Downstream wise, crack spreads fell modestly in the third quarter. US Midwest cracks fell to US$36.92 (down US$6.67 or 15% vs. the second quarter), while New York Harbor 3-2-1 cracks of US$43.74 were down 22% (US$12.19) on a sequential basis.

Our updated operating EPS/CFPS estimates and one-year target prices are outlined in Exhibit 3. These estimates reflect actual third-quarter commodity prices, disclosed share buybacks, and various fine- tuning adjustments.

Cenovus Energy – Outperform: Special Dividend Coming?

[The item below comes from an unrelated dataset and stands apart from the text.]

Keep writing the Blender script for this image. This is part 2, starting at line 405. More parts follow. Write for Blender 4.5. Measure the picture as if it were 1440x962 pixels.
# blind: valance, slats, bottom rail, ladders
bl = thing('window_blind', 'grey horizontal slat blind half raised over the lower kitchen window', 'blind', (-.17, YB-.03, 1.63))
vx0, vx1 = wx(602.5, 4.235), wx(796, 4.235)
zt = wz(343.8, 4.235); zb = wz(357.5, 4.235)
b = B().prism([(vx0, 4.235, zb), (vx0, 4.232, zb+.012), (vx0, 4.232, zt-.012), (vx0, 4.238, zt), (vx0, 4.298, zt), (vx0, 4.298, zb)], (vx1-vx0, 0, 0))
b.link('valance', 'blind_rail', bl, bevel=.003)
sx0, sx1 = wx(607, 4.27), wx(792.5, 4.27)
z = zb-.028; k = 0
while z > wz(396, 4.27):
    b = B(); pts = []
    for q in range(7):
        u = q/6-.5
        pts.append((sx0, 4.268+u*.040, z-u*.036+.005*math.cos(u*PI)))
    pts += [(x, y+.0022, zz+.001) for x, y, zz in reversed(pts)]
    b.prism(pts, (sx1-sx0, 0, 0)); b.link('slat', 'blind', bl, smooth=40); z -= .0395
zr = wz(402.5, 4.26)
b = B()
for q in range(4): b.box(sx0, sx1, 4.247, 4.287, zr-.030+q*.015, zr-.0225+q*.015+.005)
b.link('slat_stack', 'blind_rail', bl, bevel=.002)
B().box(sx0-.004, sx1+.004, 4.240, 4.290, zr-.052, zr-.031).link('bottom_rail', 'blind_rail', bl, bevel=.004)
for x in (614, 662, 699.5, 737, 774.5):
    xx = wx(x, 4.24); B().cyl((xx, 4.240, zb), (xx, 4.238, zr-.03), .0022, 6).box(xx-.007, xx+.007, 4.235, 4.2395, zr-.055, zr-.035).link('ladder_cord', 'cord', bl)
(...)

Our third-quarter production outlook for Cenovus of 776,979 boe/d reflects robust Christina Lake production of 245,000 bbl/d, Foster Creek production of 185,000 bbl/d (following a small unplanned outage), Tucker + Lloydminster thermal volumes of 122,000 bbl/d and Liwan production of 41,400 boe/d (net) (including 201 mmcf/d of natural gas at a realization of $13.64/mcf). In the downstream, we anticipate Canada + US refining (pre-tax) operating cash flow of $707 million, including a FIFO inventory loss of about $200 million. Included in our third-quarter outlook is Cenovus’ acquisition of the remaining 50% interest in the Sunrise Oil Sands asset from BP (announced in June), and $420 million in proceeds from its sale of the Husky retail fuels network, announced in November 2021. Our estimates also include $403 million in cash taxes, capital investment of $972 million, and $657 million in share repurchases in the quarter. All said, we peg Cenovus’ third-quarter cash flow at $3.2 billion ($1.67 per share) and free cash flow of $2.1 billion (including A&D). As per our outlook, Cenovus’ net debt (company definition) would sit at about $6.1 billion as of September 30 (before working capital movements). Our analysis suggests that Cenovus may declare a special dividend of $0.15-$0.16 per share commensurate with its third-quarter results to top up its shareholder returns.